Tuesday, October 23, 2007

What's In Your IPod?


I just got an Ipod. I'm a little late to arrive at personal digital nirvana (the Buddist concept not the band) . But that's another story. As I browse the ever expanding universe of downloadable music, I replay scenes from my life that are always set to particular music: show tunes wafting from a huge turntable my parents could hardly afford; The Partridge Family; Boston and REO Speedwagon booming through the water during swim workouts, subwoofer face down on the concrete pool deck; Hendrix, the Dead and the Stones in places where parents weren't; Color My World where they were. And that just covers through high school. My new Ipod is a blank slate as daunting as any I've faced. The music I load isn't just entertainment. It's me-- who I've been and who I am now. It's my very personal soundtrack of rebellion, peace, regret, love, loss and triumph, with a lot of outstanding party action thrown in.

Is the identification I feel with popular music -- it's capacity to describe me -- unique to me, or to my generation, to describe us? Jefferson Cowie, a college writing teacher, gave his students an assignment: Assess the personal meaning of any song of any genre. His students' response surprised him. In an essay appearing today on insidehighered.com, Cowie wrote:

"For my students, rock and roll is not the aural fuel of rebellion but soundtrack of familial love and safety. The [student] essays were not about chillin' with the crew but hangin' with mom and dad; . . . about heading off to Cape Cod in the mini van. Rock is no longer about alienation but connection; not about escape but home; not about rebellion but reconciliation."

Cowie wonders whether Millenennials' parents have so smothered them with attention that they stake no claim to a musical identity of their own. "[I]t seems that there ought to be at least an edge of disdain for the SUV-driving, suburban-dwelling, vanilla affluence of their parents, but instead, students remain hopelessly connected to them, not just by their ubiquitous cell phones but also by their parents' record collections."

This idea, that Millennials are best defined by the absence of rebellion, is a theme of Nicholas Handler's essay: The Posteverything Generation. Handler, Yale 2009, won the recent New York Times Magazine essay contest in which the Times invited college students to respond to Rick Perlstein's assertion that colleges have lost their centrality in society and in students' lives. Handler writes:

"We are a generation that is riding on the tail-end of a century of war and revolution that toppled civilizations, overturned repressive social orders, and left us with more privilege and opportunity than any other society in history." But, with all that, "[l]ike a true post-modern generation we refuse to weave together an overarching narrative to our own political consciousness, to present a cast of inspirational or revolutionary characters on our public stage, or to define a specific philosophy. . . We are a generation for whom even revolution seems trite, and therefore as fair a target for bland imitation as anything else. We are the generation of the Che Guevera tee-shirt."
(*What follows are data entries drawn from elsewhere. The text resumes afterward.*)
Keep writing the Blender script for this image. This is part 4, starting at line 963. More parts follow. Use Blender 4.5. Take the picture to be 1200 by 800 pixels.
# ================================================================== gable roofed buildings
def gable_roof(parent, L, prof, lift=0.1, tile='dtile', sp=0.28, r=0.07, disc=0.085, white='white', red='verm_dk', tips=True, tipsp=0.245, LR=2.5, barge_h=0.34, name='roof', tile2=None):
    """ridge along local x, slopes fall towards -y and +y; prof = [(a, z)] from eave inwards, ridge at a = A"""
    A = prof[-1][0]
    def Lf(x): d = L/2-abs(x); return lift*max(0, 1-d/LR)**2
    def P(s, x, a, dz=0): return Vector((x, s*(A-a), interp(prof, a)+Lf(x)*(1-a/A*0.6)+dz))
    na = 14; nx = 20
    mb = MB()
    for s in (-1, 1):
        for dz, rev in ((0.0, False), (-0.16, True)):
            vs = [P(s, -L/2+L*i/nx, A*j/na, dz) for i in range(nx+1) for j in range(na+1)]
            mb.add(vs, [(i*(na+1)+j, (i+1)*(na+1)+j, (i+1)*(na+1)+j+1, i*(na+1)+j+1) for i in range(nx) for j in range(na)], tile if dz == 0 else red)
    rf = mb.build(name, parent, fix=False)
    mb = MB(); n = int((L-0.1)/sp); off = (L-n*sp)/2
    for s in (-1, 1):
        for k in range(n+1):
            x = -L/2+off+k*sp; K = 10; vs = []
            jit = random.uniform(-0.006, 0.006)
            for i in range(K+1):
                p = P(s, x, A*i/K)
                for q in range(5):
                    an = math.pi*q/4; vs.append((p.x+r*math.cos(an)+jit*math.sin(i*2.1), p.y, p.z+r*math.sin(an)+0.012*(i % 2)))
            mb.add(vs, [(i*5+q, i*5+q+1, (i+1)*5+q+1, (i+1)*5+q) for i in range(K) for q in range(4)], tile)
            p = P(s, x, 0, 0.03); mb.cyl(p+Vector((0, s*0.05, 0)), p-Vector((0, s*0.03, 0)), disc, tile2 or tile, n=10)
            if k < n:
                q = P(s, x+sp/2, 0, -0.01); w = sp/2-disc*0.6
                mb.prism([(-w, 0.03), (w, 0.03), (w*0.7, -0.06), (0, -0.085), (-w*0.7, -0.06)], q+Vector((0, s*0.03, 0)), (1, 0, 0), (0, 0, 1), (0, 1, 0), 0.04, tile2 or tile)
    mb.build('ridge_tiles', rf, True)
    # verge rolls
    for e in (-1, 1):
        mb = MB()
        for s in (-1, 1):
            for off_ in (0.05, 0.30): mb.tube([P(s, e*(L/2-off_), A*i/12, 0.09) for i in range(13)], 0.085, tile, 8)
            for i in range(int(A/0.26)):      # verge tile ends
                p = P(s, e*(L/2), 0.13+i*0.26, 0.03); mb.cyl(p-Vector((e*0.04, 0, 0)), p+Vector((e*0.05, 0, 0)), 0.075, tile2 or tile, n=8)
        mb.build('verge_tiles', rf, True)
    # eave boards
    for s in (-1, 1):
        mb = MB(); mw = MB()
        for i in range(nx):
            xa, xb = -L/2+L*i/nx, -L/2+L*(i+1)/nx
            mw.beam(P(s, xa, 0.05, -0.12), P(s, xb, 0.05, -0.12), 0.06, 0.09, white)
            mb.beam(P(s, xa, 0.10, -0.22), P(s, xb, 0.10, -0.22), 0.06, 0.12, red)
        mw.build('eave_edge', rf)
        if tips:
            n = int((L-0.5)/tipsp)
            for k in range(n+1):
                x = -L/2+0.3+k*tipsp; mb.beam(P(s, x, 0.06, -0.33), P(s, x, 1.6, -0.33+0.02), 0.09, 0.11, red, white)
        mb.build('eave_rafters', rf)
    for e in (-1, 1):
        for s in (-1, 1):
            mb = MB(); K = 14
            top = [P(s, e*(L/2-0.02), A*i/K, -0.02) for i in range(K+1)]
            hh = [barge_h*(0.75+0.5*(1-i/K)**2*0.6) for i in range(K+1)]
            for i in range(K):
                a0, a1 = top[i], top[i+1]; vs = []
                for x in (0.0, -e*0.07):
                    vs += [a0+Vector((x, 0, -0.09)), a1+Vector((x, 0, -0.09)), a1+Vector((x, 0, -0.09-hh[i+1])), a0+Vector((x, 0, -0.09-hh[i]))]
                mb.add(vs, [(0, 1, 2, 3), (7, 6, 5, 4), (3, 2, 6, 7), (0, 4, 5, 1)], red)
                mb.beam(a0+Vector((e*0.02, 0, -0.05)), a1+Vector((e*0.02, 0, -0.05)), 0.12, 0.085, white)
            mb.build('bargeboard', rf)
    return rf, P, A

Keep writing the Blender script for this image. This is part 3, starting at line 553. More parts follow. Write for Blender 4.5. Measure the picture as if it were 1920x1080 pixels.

Handler makes a chilling observation about his generation: "How do we rebel against a generation that is expecting, anticipating, nostalgic for revolution?" His answer: "We don't."

Cowie's classroom experiment and Handler's thoughts are not enough to brand an entire generation of people one thing or another. But their observation about a postmodern comfort-loving boredom that hangs over law students these days rings true to me. I wonder why students seem increasingly detached and unwilling to engage in classroom discussion. Is it a generational thing? Or, is it just more fun to browse for music online than to participate in class?